I've a class and an enum value which have the same name. Inside the class I want to use the enum which gives an error. Is there any way to use the enum without renaming or moving to a different namespace?
Example:
namespace foo {
enum bar {
BAD
};
class BAD {
void worse () {
bar b = BAD; // error
}
};
};
This is one of those tricky parts of how the name lookup is performed.
There are two identifier scopes in C++, one for class types and general identifier scope. The enum value BAD resides in the general identifier scope, while the class type BAR resides in the class identifier scope. That is the reason why you are allowed to have both an enum value and a class with the same name: both names do not collide.
Within class BAD, the identifier lookup rules will find the class BAD before it finds the enum, and thus the error. Now, if you fully qualify the identifier then the name lookup will first check the global identifier scope and match the enum value. On the opposite end, you will have to add the struct
or class
keyword to declare variables of type BAD.
namespace foo {
enum bad { BAD; };
class BAD {
void worse() { bad b = ::foo::BAD; } // fully qualified will match the enum
};
}
int main() {
// foo::BAD b; // error, foo::BAD is an enum, not a type
class foo::BAD b; // correct
}
Now, I would advice against this usage. It is generally not a good idea to reuse an identifier like this. Code will be more complex, and probably misleading for the casual reader (the same unqualified identifier refers to different things when used in different contexts). If the names do need to be BAD
, consider using an enclosing namespace or class for either the class or the enum (prefer the enum there).
bar b = foo::BAD;
or if you are in the global namespace
bar b = ::BAD;
but that name overloading is not something I'd recommend. C++0X will allow
bar b = bar::BAD;
which is a better solution if the dependency on C++0X is acceptable.
As promised, the explanation
9.1/2
If a class name is declared in a scope where an object, function, or enumerator of the same name is also declared, then both declarations are in scope, the class can be referred to only using an elaborated-type-specifier (3.4.4)

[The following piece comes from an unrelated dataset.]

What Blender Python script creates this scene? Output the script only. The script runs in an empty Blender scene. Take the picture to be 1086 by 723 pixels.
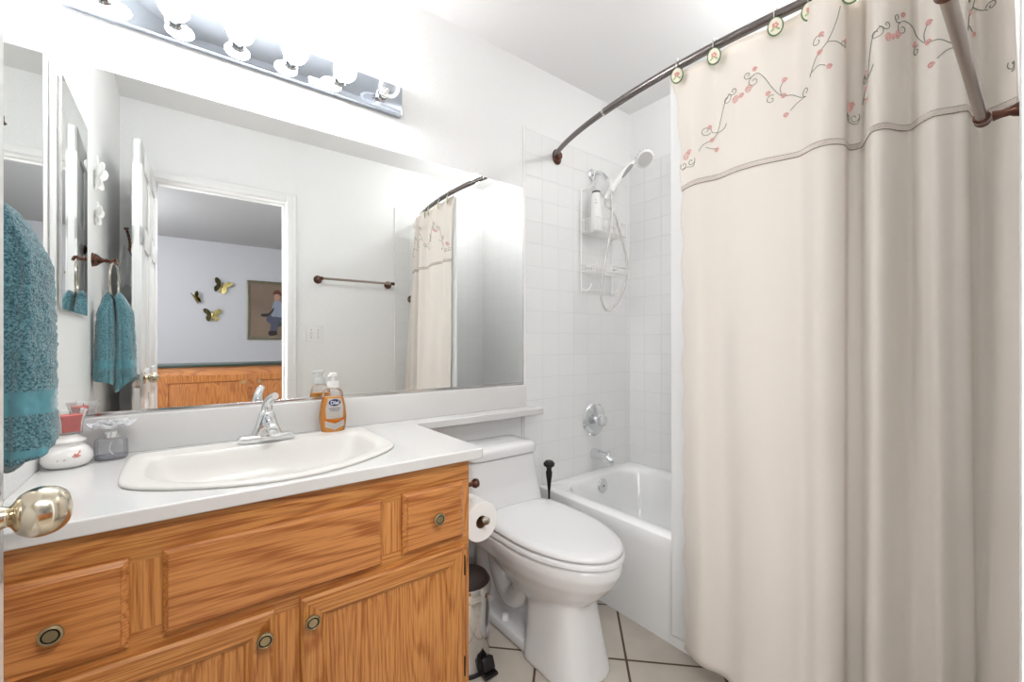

The elaborated-type-specifier is the form
class BAD b;
This is for compatibility with C where tag names are in a different name space and must be [i]typedef[/i]ed if one want to use them without an elaborated-type-specifier. (A well known example with a function is the struct stat and the function stat in Unix).
That explain why the overloading of a name to designate a class and an enumerator is possible. The reason for which BAD designate the class here is that the name of the class is also defined into the class scope and in a member function definition the scope searched are in order: - the member function scope - the class scope - the namespace containing the class definition
BAD is found at class scope, so the namespace foo is never searched.